Y despertó. El Gobierno creó mediante decreto ejecutivo una Comisión de la Verdad (CV) cuyo objetivo es investigar “las violaciones de derechos humanos ocurridas entre 1984 y 1988, y otros casos especiales”, con lo cual también resucitó a León Febres-Cordero, quien argumentó, entre otras cosas, que la existencia de esta CV es inconstitucional porque viola el artículo 24 numeral 11 de la Constitución que imposibilita el juzgamiento “por tribunales de excepción o por comisiones especiales”. Febres-Cordero se equivoca: ese numeral se refiere a órganos que ejercen funciones judiciales (Zavala Baquerizo, Jorge, El Debido Proceso Penal, Pág. 39) y las comisiones de la verdad, en palabras de Priscilla B. Hayner, “no deben equipararse a órganos judiciales ni deben considerarse sustitutos de los tribunales” porque su mandato es otro, más amplio, y consiste en analizar “un patrón de acontecimientos, incluidas las causas y consecuencias de la violencia política [lo que] les permite ir mucho más lejos en sus investigaciones y conclusiones de lo que generalmente es posible en cualquier juicio de perpetradores individuales”.
Ese patrón de acontecimientos involucra, por lo pronto, 327 casos de ejecuciones extrajudiciales, desapariciones forzadas y torturas, además de otros casos que se alleguen al conocimiento de la CV. En el contexto de esta investigación, la CV seguramente lidiará con mentiras, negativas y engaños, como también con recuerdos dolorosos de las víctimas y sus familiares; pero no deberá nunca apartarse del inequívoco propósito, en palabras de Hayner, de “establecer un registro exacto del pasado de un país, esclarecer sucesos inciertos, y levantar la cubierta de silencio y negación de un período de la historia”, porque como afirmó lúcidamente Michael Ignatieff, “el pasado es un argumento y la función de las comisiones de la verdad, como la función de los historiadores honestos, es simplemente purificar dicho argumento, reducir el espectro permisible de mentiras” y porque no existe posibilidad de futuro, léase bien, sin una crítica profunda de los hechos y los valores que se impusieron en el pasado.

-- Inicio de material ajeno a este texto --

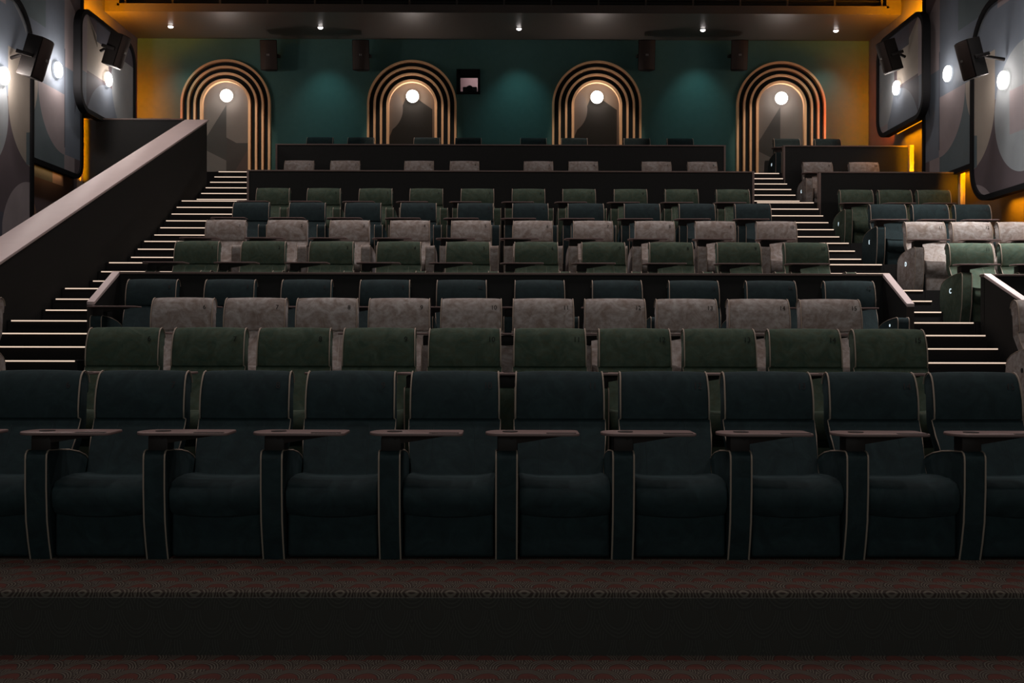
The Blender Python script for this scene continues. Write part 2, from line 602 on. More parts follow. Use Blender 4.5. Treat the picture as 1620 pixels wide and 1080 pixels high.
# ------------------------------------------------------------------ seats
YB0 = lambda z: 0.125 + 0.62 * (min(z, 0.73) - 0.40) + 0.16 * max(0.0, z - 0.73)            # front of the backrest
YH0 = lambda z: YB0(z) - 0.022                        # front of the headrest


def loft(name, prof, width, xs, puff=None):
    """prof(s) -> closed list of (y, z) for a station s in [-1, 1]; width(z) -> full width"""
    bm = bmesh.new()
    rings = []
    for s in xs:
        pts = prof(s)
        rings.append([bm.verts.new((s * width(z) / 2, y, z)) for y, z in pts])
    n = len(rings[0])
    for a, b in zip(rings, rings[1:]):
        for k in range(n):
            bm.faces.new((a[k], a[(k + 1) % n], b[(k + 1) % n], b[k]))
    bm.faces.new(rings[0][::-1])
    bm.faces.new(rings[-1])
    return finish(bm, name, True, 42)


def shrink(pts, d):
    cy = sum(p[0] for p in pts) / len(pts)
    cz = sum(p[1] for p in pts) / len(pts)
    out = []
    for y, z in pts:
        L = math.hypot(y - cy, z - cz) or 1
        out.append((y - (y - cy) / L * d, z - (z - cz) / L * d))
    return out


XS = [-1, -0.985, -0.95, -0.85, -0.6, -0.3, 0, 0.3, 0.6, 0.85, 0.95, 0.985, 1]


def edge_in(s, d=0.014):
    a = abs(s)
    return d if a > 0.995 else d * 0.45 if a > 0.97 else d * 0.12 if a > 0.93 else 0.0


# --- headrest: a thick pad draped over the top of the back
HR = [(YH0(0.735) + 0.02, 0.728), (YH0(0.75), 0.745), (YH0(0.80) - 0.008, 0.80), (YH0(0.86) - 0.012, 0.86), (YH0(0.92) - 0.008, 0.92),
      (YH0(0.97) + 0.002, 0.97), (YH0(1.0) + 0.018, 1.003), (YH0(1.0) + 0.045, 1.024), (YH0(1.0) + 0.075, 1.030),
      (YH0(1.0) + 0.11, 1.020), (YH0(1.0) + 0.135, 0.995), (YH0(1.0) + 0.145, 0.955), (YH0(1.0) + 0.135, 0.895), (YH0(1.0) + 0.115, 0.885),
      (YH0(1.0) + 0.09, 0.90), (YB0(0.80) + 0.05, 0.76)]


def hr_prof(s):
    p = shrink(HR, edge_in(s))
    b = 0.010 * (1 - s * s)
    return [(y - (b if i < 6 else 0), z + (0.006 * (1 - s * s) if i in (6, 7, 8, 9) else 0)) for i, (y, z) in enumerate(p)]


HW = lambda z: 0.548 - 0.010 * max(0, (z - 0.9)) / 0.13
me_head = loft('headrest', hr_prof, HW, XS)

# --- backrest
BR = [(YB0(0.36), 0.36), (YB0(0.45) - 0.008, 0.45), (YB0(0.52) - 0.012, 0.52), (YB0(0.60) - 0.010, 0.60), (YB0(0.68) - 0.006, 0.68), (YB0(0.75), 0.75),
      (YB0(0.97), 0.97), (YB0(0.97) + 0.10, 0.96), (YB0(0.70) + 0.12, 0.70), (YB0(0.45) + 0.13, 0.45), (YB0(0.36) + 0.13, 0.36)]
BW = lambda z: 0.512 if z < 0.46 else 0.512 + 0.05 * min(1, (z - 0.46) / 0.18) - (0.02 * max(0, z - 0.78) / 0.2)


def br_prof(s):
    p = shrink(BR, edge_in(s, 0.012))
    b = 0.012 * (1 - s * s)
    return [(y - (b if i < 6 else 0), z) for i, (y, z) in enumerate(p)]


me_back = loft('backrest', br_prof, BW, XS)
# stitched seams, two lines on the lower back
me_seam = []
for sx in (-0.125, 0.125):
    me_seam.append(tube_me('seam', [(sx * (1 + 0.15 * (0.74 - z)), YB0(z) - 0.0215 + 0.012 * (abs(z - 0.56) / 0.2) ** 2, z) for z in (0.42, 0.47, 0.52, 0.57, 0.62, 0.67, 0.72)], 0.0022, 5))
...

La CV es solo un primer paso en este necesario proceso de discusión crítica que, sin duda, nos involucra a todos, pésele a quien le pese.

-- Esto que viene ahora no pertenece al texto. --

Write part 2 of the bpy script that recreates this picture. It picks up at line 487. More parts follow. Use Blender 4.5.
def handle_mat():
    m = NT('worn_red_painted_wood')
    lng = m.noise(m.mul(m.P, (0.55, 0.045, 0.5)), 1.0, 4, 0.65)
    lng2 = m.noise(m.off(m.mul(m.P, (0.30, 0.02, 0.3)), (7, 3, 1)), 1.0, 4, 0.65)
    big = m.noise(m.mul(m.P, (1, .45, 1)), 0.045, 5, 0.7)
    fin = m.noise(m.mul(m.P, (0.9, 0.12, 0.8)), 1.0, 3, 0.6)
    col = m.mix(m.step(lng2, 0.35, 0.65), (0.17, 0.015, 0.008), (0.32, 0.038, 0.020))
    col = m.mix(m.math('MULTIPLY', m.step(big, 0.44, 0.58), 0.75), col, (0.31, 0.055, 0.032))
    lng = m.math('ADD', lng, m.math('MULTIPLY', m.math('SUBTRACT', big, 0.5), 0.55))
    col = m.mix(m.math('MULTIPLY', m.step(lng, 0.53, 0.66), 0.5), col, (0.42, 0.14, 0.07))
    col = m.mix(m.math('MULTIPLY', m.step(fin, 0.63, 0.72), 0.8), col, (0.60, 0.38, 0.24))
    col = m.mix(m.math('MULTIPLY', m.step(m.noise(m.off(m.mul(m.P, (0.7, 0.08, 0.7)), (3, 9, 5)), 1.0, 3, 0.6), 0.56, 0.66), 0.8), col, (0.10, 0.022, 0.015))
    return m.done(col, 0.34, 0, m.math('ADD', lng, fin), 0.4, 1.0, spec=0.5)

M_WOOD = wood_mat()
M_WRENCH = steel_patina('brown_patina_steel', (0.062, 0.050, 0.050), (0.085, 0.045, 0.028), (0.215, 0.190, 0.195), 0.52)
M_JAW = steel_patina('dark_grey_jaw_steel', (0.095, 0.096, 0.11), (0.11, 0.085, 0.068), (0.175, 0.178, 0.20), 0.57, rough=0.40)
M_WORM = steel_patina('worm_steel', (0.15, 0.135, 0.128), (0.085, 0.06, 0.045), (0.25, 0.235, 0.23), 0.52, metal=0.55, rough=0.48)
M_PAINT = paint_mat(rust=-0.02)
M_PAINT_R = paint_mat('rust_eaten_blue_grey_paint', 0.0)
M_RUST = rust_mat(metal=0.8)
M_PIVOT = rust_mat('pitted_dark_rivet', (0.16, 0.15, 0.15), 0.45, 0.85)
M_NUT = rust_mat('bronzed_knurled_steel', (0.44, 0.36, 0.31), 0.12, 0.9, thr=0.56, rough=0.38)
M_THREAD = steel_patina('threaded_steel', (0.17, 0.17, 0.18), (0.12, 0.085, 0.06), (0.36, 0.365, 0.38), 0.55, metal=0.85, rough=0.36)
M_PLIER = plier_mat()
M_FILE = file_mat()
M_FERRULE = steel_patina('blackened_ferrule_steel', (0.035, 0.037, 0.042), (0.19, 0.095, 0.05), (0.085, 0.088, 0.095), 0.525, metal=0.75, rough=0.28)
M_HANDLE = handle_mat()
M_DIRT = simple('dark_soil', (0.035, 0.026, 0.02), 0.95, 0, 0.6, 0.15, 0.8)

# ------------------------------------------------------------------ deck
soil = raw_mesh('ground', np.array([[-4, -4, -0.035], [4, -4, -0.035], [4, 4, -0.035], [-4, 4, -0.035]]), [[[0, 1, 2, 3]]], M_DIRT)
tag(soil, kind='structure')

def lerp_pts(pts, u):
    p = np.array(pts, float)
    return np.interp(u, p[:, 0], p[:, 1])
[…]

Y despertó. El Gobierno creó mediante decreto ejecutivo una Comisión de la Verdad (CV) cuyo objetivo es investigar “las violaciones de derechos humanos ocurridas entre 1984 y 1988, y otros casos especiales”, con lo cual también resucitó a León Febres-Cordero, quien argumentó, entre otras cosas, que la existencia de esta CV es inconstitucional porque viola el artículo 24 numeral 11 de la Constitución que imposibilita el juzgamiento “por tribunales de excepción o por comisiones especiales”. Febres-Cordero se equivoca: ese numeral se refiere a órganos que ejercen funciones judiciales (Zavala Baquerizo, Jorge, El Debido Proceso Penal, Pág. 39) y las comisiones de la verdad, en palabras de Priscilla B. Hayner, “no deben equipararse a órganos judiciales ni deben considerarse sustitutos de los tribunales” porque su mandato es otro, más amplio, y consiste en analizar “un patrón de acontecimientos, incluidas las causas y consecuencias de la violencia política [lo que] les permite ir mucho más lejos en sus investigaciones y conclusiones de lo que generalmente es posible en cualquier juicio de perpetradores individuales”.

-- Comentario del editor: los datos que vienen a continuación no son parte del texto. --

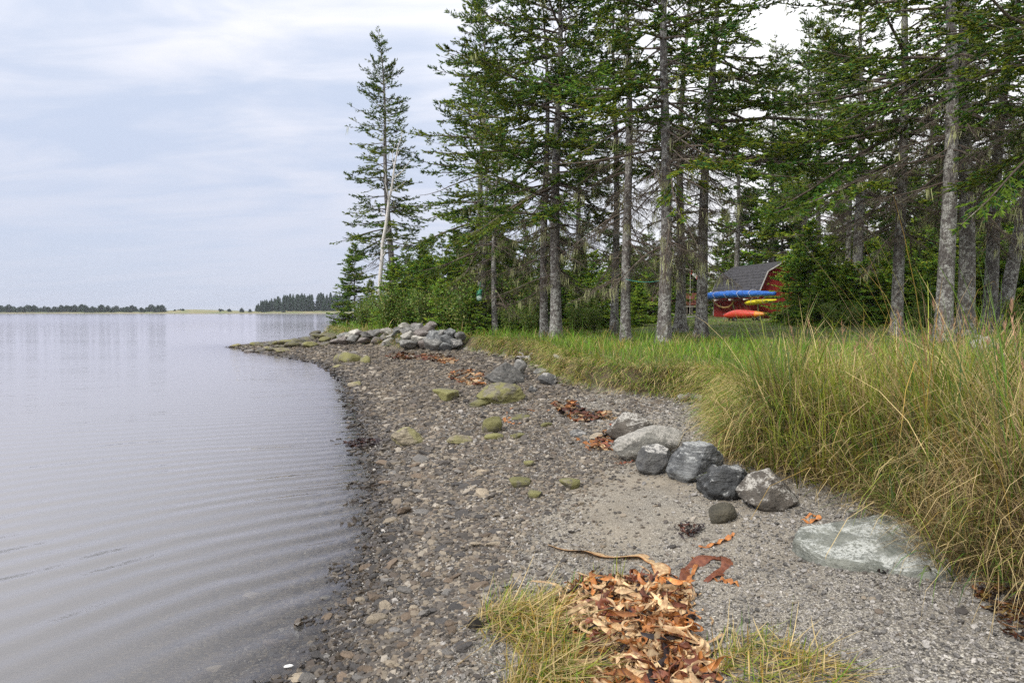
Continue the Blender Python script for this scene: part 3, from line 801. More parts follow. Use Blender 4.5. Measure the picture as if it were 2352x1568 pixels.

Ese patrón de acontecimientos involucra, por lo pronto, 327 casos de ejecuciones extrajudiciales, desapariciones forzadas y torturas, además de otros casos que se alleguen al conocimiento de la CV. En el contexto de esta investigación, la CV seguramente lidiará con mentiras, negativas y engaños, como también con recuerdos dolorosos de las víctimas y sus familiares; pero no deberá nunca apartarse del inequívoco propósito, en palabras de Hayner, de “establecer un registro exacto del pasado de un país, esclarecer sucesos inciertos, y levantar la cubierta de silencio y negación de un período de la historia”, porque como afirmó lúcidamente Michael Ignatieff, “el pasado es un argumento y la función de las comisiones de la verdad, como la función de los historiadores honestos, es simplemente purificar dicho argumento, reducir el espectro permisible de mentiras” y porque no existe posibilidad de futuro, léase bien, sin una crítica profunda de los hechos y los valores que se impusieron en el pasado. La CV es solo un primer paso en este necesario proceso de discusión crítica que, sin duda, nos involucra a todos, pésele a quien le pese.